To be a resilient manager, you have to forgive yourself. You’ll be more productive on some days (or hell, even years!) than you will be on others. That’s okay. Life is full of ebbs and flows.

It also addresses personal, internal conflicts, in a very mature way, without trying to see “the bright side of things”:

Jessi didn’t downplay the negative interaction or pretend it was actually a positive one. We acknowledged it, and then figured out how to move on.

Also, it reasons about believing in yourself as a way to care about you:

research shows that belief in your own ability can be a better predictor of future success than previous job performance

… and …

Surrounding Yourself With People Who Believe In You

One of the last tips is joining/creating a cabal of peers ❤:

The manager cabal was created by a friend, Simona Cotin. Author and trainer Lara Hogan suggested she create it during one of her workshops. Like the coach, we all listen to one another and help give advice, but this is a different kind of safe space. Where coaching gives me tools, this cabal allows us all to have a place of inclusion. We can laugh and express remorse, but more than anything, it’s a place to be ourselves and not have everything be so serious.

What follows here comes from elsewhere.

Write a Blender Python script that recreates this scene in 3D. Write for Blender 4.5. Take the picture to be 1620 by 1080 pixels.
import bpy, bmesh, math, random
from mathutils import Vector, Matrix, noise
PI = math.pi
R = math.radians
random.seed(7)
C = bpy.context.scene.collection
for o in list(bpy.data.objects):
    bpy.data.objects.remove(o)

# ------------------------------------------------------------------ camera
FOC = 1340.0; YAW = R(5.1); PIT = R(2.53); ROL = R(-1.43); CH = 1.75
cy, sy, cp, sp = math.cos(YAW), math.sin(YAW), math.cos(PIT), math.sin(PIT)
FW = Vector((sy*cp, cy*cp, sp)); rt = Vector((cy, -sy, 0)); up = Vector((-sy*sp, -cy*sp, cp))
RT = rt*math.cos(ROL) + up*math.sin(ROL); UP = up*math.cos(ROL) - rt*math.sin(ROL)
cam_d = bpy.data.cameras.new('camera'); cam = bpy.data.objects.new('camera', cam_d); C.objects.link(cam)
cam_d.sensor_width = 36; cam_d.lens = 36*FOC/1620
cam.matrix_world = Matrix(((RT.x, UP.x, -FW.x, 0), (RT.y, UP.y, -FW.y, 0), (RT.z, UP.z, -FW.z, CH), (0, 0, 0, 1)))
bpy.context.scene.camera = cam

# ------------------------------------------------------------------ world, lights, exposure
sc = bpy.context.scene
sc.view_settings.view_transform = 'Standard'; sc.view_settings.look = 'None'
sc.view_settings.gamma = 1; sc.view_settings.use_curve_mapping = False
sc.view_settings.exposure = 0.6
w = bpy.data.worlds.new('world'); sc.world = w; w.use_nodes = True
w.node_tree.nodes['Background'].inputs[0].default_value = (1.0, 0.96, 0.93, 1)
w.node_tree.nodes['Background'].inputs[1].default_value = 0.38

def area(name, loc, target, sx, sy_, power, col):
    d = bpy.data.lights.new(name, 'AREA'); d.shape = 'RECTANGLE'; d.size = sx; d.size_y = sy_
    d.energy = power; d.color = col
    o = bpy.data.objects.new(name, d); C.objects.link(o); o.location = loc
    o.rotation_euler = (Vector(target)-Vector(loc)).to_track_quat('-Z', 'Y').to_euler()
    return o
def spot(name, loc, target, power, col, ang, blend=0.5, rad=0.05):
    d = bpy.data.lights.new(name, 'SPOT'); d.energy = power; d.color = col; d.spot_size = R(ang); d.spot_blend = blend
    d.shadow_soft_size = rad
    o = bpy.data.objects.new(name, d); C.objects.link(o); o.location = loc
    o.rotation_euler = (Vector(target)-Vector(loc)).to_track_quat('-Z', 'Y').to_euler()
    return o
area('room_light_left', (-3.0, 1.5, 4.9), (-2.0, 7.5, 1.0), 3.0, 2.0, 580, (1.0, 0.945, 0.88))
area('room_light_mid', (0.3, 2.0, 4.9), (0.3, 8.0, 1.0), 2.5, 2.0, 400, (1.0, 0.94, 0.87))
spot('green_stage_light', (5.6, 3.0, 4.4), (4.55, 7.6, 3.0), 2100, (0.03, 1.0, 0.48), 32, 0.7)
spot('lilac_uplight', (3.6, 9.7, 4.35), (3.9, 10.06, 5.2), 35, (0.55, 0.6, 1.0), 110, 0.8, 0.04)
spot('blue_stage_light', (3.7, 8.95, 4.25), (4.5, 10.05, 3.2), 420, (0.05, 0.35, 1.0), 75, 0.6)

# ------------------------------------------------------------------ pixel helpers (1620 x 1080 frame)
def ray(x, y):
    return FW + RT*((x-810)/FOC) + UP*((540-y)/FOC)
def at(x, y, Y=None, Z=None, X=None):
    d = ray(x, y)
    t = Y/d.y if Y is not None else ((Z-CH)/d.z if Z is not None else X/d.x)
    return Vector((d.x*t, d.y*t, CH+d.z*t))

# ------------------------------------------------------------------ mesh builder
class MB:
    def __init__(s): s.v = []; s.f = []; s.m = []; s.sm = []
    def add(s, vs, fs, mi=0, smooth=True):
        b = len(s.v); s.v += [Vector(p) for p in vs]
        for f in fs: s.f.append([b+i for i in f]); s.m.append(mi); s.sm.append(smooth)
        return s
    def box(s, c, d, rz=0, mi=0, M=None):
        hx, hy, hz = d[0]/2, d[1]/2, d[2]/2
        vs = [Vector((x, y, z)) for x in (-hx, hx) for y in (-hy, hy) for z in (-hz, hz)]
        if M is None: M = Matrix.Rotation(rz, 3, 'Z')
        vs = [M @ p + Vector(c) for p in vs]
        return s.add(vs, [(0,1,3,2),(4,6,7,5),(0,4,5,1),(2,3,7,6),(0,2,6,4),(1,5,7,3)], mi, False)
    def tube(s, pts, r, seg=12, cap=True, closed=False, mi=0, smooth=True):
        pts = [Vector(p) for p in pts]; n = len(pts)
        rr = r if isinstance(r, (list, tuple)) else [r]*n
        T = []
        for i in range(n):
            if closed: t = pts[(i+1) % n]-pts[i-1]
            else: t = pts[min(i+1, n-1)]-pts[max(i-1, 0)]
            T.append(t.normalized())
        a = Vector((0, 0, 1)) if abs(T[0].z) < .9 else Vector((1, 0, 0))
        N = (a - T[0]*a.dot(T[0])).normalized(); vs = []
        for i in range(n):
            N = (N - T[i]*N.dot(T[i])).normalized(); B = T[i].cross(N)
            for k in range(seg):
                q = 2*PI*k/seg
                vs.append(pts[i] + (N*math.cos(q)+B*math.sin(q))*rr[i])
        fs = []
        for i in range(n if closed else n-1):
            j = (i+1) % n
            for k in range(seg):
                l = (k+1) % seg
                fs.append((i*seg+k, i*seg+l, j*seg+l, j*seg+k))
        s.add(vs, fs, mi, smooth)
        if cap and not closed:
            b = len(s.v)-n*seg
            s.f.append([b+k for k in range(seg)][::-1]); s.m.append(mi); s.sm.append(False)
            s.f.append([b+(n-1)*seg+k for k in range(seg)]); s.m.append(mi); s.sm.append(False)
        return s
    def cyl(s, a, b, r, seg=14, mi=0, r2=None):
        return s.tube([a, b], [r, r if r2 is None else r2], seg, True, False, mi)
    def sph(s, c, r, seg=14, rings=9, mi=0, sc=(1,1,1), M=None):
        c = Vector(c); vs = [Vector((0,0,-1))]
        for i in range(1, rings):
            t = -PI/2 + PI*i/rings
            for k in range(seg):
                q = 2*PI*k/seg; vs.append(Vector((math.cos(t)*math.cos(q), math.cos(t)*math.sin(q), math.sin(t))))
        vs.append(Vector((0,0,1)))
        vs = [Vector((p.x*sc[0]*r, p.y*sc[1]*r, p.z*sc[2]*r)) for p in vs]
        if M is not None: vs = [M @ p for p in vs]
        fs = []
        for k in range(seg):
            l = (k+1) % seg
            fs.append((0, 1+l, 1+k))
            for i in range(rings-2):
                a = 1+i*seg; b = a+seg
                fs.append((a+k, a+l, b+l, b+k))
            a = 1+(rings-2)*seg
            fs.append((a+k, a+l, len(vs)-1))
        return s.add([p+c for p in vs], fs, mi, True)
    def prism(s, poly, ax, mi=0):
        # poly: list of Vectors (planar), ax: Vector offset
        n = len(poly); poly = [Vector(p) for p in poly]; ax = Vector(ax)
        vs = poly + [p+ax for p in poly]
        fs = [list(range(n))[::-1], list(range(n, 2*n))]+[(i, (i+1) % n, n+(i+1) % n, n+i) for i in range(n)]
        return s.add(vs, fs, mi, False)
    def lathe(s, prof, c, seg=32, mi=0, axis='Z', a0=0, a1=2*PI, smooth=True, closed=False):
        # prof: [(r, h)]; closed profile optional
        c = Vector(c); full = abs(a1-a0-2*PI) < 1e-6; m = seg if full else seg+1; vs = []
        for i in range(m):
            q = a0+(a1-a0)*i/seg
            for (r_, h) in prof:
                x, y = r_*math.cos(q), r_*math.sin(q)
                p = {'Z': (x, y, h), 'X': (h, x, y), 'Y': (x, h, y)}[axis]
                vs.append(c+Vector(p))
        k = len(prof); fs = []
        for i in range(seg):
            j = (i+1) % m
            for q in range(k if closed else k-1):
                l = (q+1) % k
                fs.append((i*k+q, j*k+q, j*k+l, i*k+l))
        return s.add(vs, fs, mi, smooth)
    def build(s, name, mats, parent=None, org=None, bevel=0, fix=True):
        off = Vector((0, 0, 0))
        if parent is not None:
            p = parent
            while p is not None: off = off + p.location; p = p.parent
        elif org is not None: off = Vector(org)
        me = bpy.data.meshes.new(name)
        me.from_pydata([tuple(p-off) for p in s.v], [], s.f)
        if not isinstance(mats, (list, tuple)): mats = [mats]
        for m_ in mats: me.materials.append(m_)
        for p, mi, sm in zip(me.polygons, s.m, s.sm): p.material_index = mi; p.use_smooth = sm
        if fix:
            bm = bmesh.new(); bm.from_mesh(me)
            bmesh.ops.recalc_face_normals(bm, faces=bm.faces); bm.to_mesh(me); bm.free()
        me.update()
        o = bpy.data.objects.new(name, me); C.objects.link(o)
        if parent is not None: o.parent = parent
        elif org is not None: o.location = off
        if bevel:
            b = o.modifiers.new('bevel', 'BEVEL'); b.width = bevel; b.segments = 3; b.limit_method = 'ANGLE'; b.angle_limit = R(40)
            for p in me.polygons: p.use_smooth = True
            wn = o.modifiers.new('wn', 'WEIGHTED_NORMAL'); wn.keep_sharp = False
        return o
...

Although I have never had the EM title officially, I’ve managed teams for most of my career. I’ve been collecting many lessons for years in a document, and I’ve added there many references to this book :).

I’ve enjoyed it a lot. It’s packed with wisdom that is hard to master. It has helped me to understand why I have a great perception of some leaders I’ve previously worked with. Now I can read better the best leader I’ve worked for. It felt very natural, and maybe it was for her, but a closer analysis on her management style shows there are specific things that can be learnt and improved, and this book is definitely a way to do it. That explains the “… for the rest of us” title.